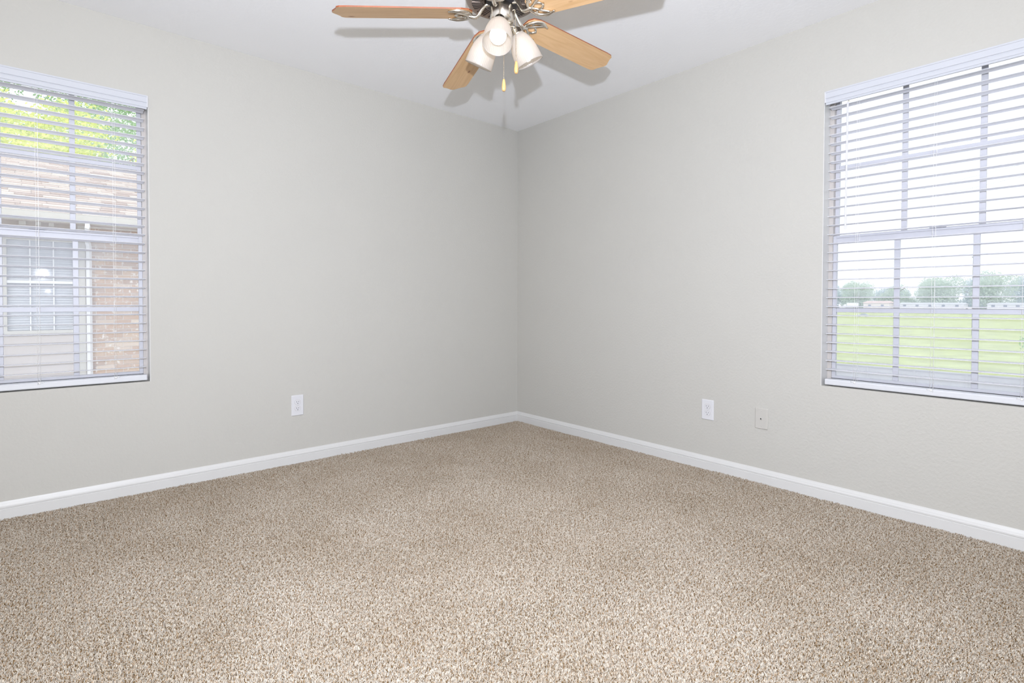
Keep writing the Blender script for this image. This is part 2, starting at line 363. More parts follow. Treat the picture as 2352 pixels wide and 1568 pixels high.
jk = MB().lathe([(.0062, .0055), (.0062, .0075), (.0048, .008), (.0048, .0115), (.0036, .0118), (.0034, .009)], 12, mx).build('coax_jack', M['jackplate'], root)
MB().lathe([(0, .0112), (.0035, .0112)], 12, mx, smooth=False).build('jack_hole', M['dark'], jk)
for s in (1, -1): MB().lathe([(0, .0066), (.002, .0064), (.0027, .0055)], 10, mx @ Matrix.Translation((0, s*.042, 0))).build('screw', M['jackplate'], root)

# ------------------------------------------------------------------ ceiling fan
FX, FY = -1.603, -1.711
fan = thing('ceiling_fan', (FX, FY, H), 'ceiling fan with five pine blades, nickel brackets and three lit frosted shades', 'fan')
fm = Matrix.Translation((FX, FY, 0))
MB().lathe([(.0, 2.44), (.072, 2.44), (.07, 2.41), (.045, 2.385), (.03, 2.375), (0, 2.375)], 32, fm).build('canopy', M['nickel'], fan)
MB().lathe([(.013, 2.38), (.013, 2.33)], 20, fm).build('downrod', M['nickel'], fan)
mh = MB().lathe([(0, 2.335), (.05, 2.335), (.11, 2.325), (.14, 2.30), (.149, 2.27), (.149, 2.235), (.147, 2.218), (.143, 2.2095), (.139, 2.2075), (.126, 2.2070), (.068, 2.205), (.066, 2.21), (0, 2.21)], 64, fm).build('motor_housing', M['pewter'], fan)
m = MB()
for k in range(60):
    a = 2*PI*k/60
    if k % 5 == 4: continue
    mx = fm @ Matrix.Rotation(a, 4, 'Z'); m.box(.078, .122, -.0023, .0023, 2.2035, 2.210, mx)
m.build('vent_slots', M['black'], mh)
m = MB()
for k in range(60):
    mx = fm @ Matrix.Rotation(2*PI*(k+.5)/60, 4, 'Z'); m.box(.080, .120, -.0014, .0014, 2.2030, 2.2085, mx)
m.build('vent_ribs', M['pewter'], mh)
MB().lathe([(0, 2.213), (.064, 2.213), (.066, 2.206), (.066, 2.198), (.058, 2.190), (0, 2.190)], 40, fm).build('flywheel', M['black'], fan)
sh = MB().lathe([(0, 2.192), (.045, 2.192), (.0475, 2.189), (.0475, 2.130), (.044, 2.122), (.030, 2.118), (.022, 2.106), (.020, 2.094), (.012, 2.088), (0, 2.087)], 48, fm).build('switch_housing', M['nickel'], fan)

# blades: local x outward, y across, pitched 12 degrees with the counter-clockwise edge low
BL = []
def blade_outline():
    P = [(.120, -.028), (.134, -.050), (.165, -.060), (.60, -.066), (.628, -.064), (.640, -.056), (.644, -.042), (.652, -.028), (.664, -.010), (.667, 0)]
    return P+[(x, -y) for x, y in P[:-1][::-1]]
BO = blade_outline()
def smooth_path(pts, n=5):
    pts = [Vector(p) for p in pts]; out = []
    for i in range(len(pts)-1):
        p0 = pts[max(i-1, 0)]; p1 = pts[i]; p2 = pts[i+1]; p3 = pts[min(i+2, len(pts)-1)]
        for k in range(n):
            t = k/n; out.append(.5*((2*p1)+(p2-p0)*t+(2*p0-5*p1+4*p2-p3)*t*t+(3*p1-p0-3*p2+p3)*t**3))
    out.append(pts[-1]); return out
for az, dz in ((144.9, 0), (72.9, -.025), (0.9, .018), (-71.1, .004), (-143.1, 0)):
    dip = math.atan2(2.160-(2.137+dz), .52)
    base = Matrix.Translation((FX, FY, 2.162)) @ Matrix.Rotation(math.radians(az), 4, 'Z') @ Matrix.Rotation(dip, 4, 'Y') @ Matrix.Rotation(math.radians(-11.5), 4, 'X')
    e = bpy.data.meshes.new('blade')
    bm = bmesh.new(); bot = [bm.verts.new((x, y, -.0028)) for x, y in BO]; top = [bm.verts.new((x, y, .0028)) for x, y in BO]
    bm.faces.new(bot[::-1]); bm.faces.new(top); nB = len(BO)
    for i in range(nB):
        f = bm.faces.new((bot[i], bot[(i+1) % nB], top[(i+1) % nB], top[i])); f.material_index = 1
    bmesh.ops.recalc_face_normals(bm, faces=bm.faces); bm.to_mesh(e); bm.free()
    e.materials.append(M['pine']); e.materials.append(M['cherry'])
    bl = bpy.data.objects.new('blade', e); COL.objects.link(bl); bl.parent = fan
    bl.matrix_local = Matrix.Translation((-FX, -FY, -H)) @ base
    # bracket: curved arm from the flywheel, open scrolled medallion under the blade root
    P = lambda x, y, z: base @ Vector((x, y, z))
    hubm = Matrix.Translation((FX, FY, 0)) @ Matrix.Rotation(math.radians(az), 4, 'Z')
    m = MB(); a0 = hubm @ Vector((.050, 0, 2.196)); a1 = hubm @ Vector((.068, 0, 2.191)); a2 = hubm @ Vector((.082, 0, 2.174)); a3 = P(.104, 0, -.014); a4 = P(.140, 0, -.008)
    m.tube(smooth_path([a0, a1, a2, a3, a4], 4), [.0088]*4+[.0078]*4+[.0076]*4+[.0082]*4+[.0068], 8)
    z = -.0075
    for s in (1, -1):
        m.tube(smooth_path([P(.124, 0, z), P(.130, s*.024, z), P(.150, s*.045, z), P(.182, s*.054, z), P(.216, s*.044, z)], 4), [.0062]*6+[.0078]*7+[.0068, .0058, .0048, .0038], 8)
        m.tube(smooth_path([P(.130, 0, z), P(.150, s*.012, z), P(.168, s*.026, z), P(.196, s*.046, z)], 4), .0050, 8)
        m.tube(smooth_path([P(.158, s*.018, z), P(.176, s*.014, z), P(.188, 0, z)], 4), .0048, 8)
    for q in ((.146, .030), (.146, -.030), (.186, 0)): m.tube([P(q[0], q[1], -.012), P(q[0], q[1], -.003)], .0055, 10)
    m.build('blade_bracket', M['nickel'], fan)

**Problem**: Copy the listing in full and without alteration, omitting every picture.

**Result for this task**:
Keep writing the Blender script for this image. This is part 2, starting at line 363. More parts follow. Treat the picture as 2352 pixels wide and 1568 pixels high.
jk = MB().lathe([(.0062, .0055), (.0062, .0075), (.0048, .008), (.0048, .0115), (.0036, .0118), (.0034, .009)], 12, mx).build('coax_jack', M['jackplate'], root)
MB().lathe([(0, .0112), (.0035, .0112)], 12, mx, smooth=False).build('jack_hole', M['dark'], jk)
for s in (1, -1): MB().lathe([(0, .0066), (.002, .0064), (.0027, .0055)], 10, mx @ Matrix.Translation((0, s*.042, 0))).build('screw', M['jackplate'], root)

# ------------------------------------------------------------------ ceiling fan
FX, FY = -1.603, -1.711
fan = thing('ceiling_fan', (FX, FY, H), 'ceiling fan with five pine blades, nickel brackets and three lit frosted shades', 'fan')
fm = Matrix.Translation((FX, FY, 0))
MB().lathe([(.0, 2.44), (.072, 2.44), (.07, 2.41), (.045, 2.385), (.03, 2.375), (0, 2.375)], 32, fm).build('canopy', M['nickel'], fan)
MB().lathe([(.013, 2.38), (.013, 2.33)], 20, fm).build('downrod', M['nickel'], fan)
mh = MB().lathe([(0, 2.335), (.05, 2.335), (.11, 2.325), (.14, 2.30), (.149, 2.27), (.149, 2.235), (.147, 2.218), (.143, 2.2095), (.139, 2.2075), (.126, 2.2070), (.068, 2.205), (.066, 2.21), (0, 2.21)], 64, fm).build('motor_housing', M['pewter'], fan)
m = MB()
for k in range(60):
    a = 2*PI*k/60
    if k % 5 == 4: continue
    mx = fm @ Matrix.Rotation(a, 4, 'Z'); m.box(.078, .122, -.0023, .0023, 2.2035, 2.210, mx)
m.build('vent_slots', M['black'], mh)
m = MB()
for k in range(60):
    mx = fm @ Matrix.Rotation(2*PI*(k+.5)/60, 4, 'Z'); m.box(.080, .120, -.0014, .0014, 2.2030, 2.2085, mx)
m.build('vent_ribs', M['pewter'], mh)
MB().lathe([(0, 2.213), (.064, 2.213), (.066, 2.206), (.066, 2.198), (.058, 2.190), (0, 2.190)], 40, fm).build('flywheel', M['black'], fan)
sh = MB().lathe([(0, 2.192), (.045, 2.192), (.0475, 2.189), (.0475, 2.130), (.044, 2.122), (.030, 2.118), (.022, 2.106), (.020, 2.094), (.012, 2.088), (0, 2.087)], 48, fm).build('switch_housing', M['nickel'], fan)

# blades: local x outward, y across, pitched 12 degrees with the counter-clockwise edge low
BL = []
def blade_outline():
    P = [(.120, -.028), (.134, -.050), (.165, -.060), (.60, -.066), (.628, -.064), (.640, -.056), (.644, -.042), (.652, -.028), (.664, -.010), (.667, 0)]
    return P+[(x, -y) for x, y in P[:-1][::-1]]
BO = blade_outline()
def smooth_path(pts, n=5):
    pts = [Vector(p) for p in pts]; out = []
    for i in range(len(pts)-1):
        p0 = pts[max(i-1, 0)]; p1 = pts[i]; p2 = pts[i+1]; p3 = pts[min(i+2, len(pts)-1)]
        for k in range(n):
            t = k/n; out.append(.5*((2*p1)+(p2-p0)*t+(2*p0-5*p1+4*p2-p3)*t*t+(3*p1-p0-3*p2+p3)*t**3))
    out.append(pts[-1]); return out
for az, dz in ((144.9, 0), (72.9, -.025), (0.9, .018), (-71.1, .004), (-143.1, 0)):
    dip = math.atan2(2.160-(2.137+dz), .52)
    base = Matrix.Translation((FX, FY, 2.162)) @ Matrix.Rotation(math.radians(az), 4, 'Z') @ Matrix.Rotation(dip, 4, 'Y') @ Matrix.Rotation(math.radians(-11.5), 4, 'X')
    e = bpy.data.meshes.new('blade')
    bm = bmesh.new(); bot = [bm.verts.new((x, y, -.0028)) for x, y in BO]; top = [bm.verts.new((x, y, .0028)) for x, y in BO]
    bm.faces.new(bot[::-1]); bm.faces.new(top); nB = len(BO)
    for i in range(nB):
        f = bm.faces.new((bot[i], bot[(i+1) % nB], top[(i+1) % nB], top[i])); f.material_index = 1
    bmesh.ops.recalc_face_normals(bm, faces=bm.faces); bm.to_mesh(e); bm.free()
    e.materials.append(M['pine']); e.materials.append(M['cherry'])
    bl = bpy.data.objects.new('blade', e); COL.objects.link(bl); bl.parent = fan
    bl.matrix_local = Matrix.Translation((-FX, -FY, -H)) @ base
    # bracket: curved arm from the flywheel, open scrolled medallion under the blade root
    P = lambda x, y, z: base @ Vector((x, y, z))
    hubm = Matrix.Translation((FX, FY, 0)) @ Matrix.Rotation(math.radians(az), 4, 'Z')
    m = MB(); a0 = hubm @ Vector((.050, 0, 2.196)); a1 = hubm @ Vector((.068, 0, 2.191)); a2 = hubm @ Vector((.082, 0, 2.174)); a3 = P(.104, 0, -.014); a4 = P(.140, 0, -.008)
    m.tube(smooth_path([a0, a1, a2, a3, a4], 4), [.0088]*4+[.0078]*4+[.0076]*4+[.0082]*4+[.0068], 8)
    z = -.0075
    for s in (1, -1):
        m.tube(smooth_path([P(.124, 0, z), P(.130, s*.024, z), P(.150, s*.045, z), P(.182, s*.054, z), P(.216, s*.044, z)], 4), [.0062]*6+[.0078]*7+[.0068, .0058, .0048, .0038], 8)
        m.tube(smooth_path([P(.130, 0, z), P(.150, s*.012, z), P(.168, s*.026, z), P(.196, s*.046, z)], 4), .0050, 8)
        m.tube(smooth_path([P(.158, s*.018, z), P(.176, s*.014, z), P(.188, 0, z)], 4), .0048, 8)
    for q in ((.146, .030), (.146, -.030), (.186, 0)): m.tube([P(q[0], q[1], -.012), P(q[0], q[1], -.003)], .0055, 10)
    m.build('blade_bracket', M['nickel'], fan)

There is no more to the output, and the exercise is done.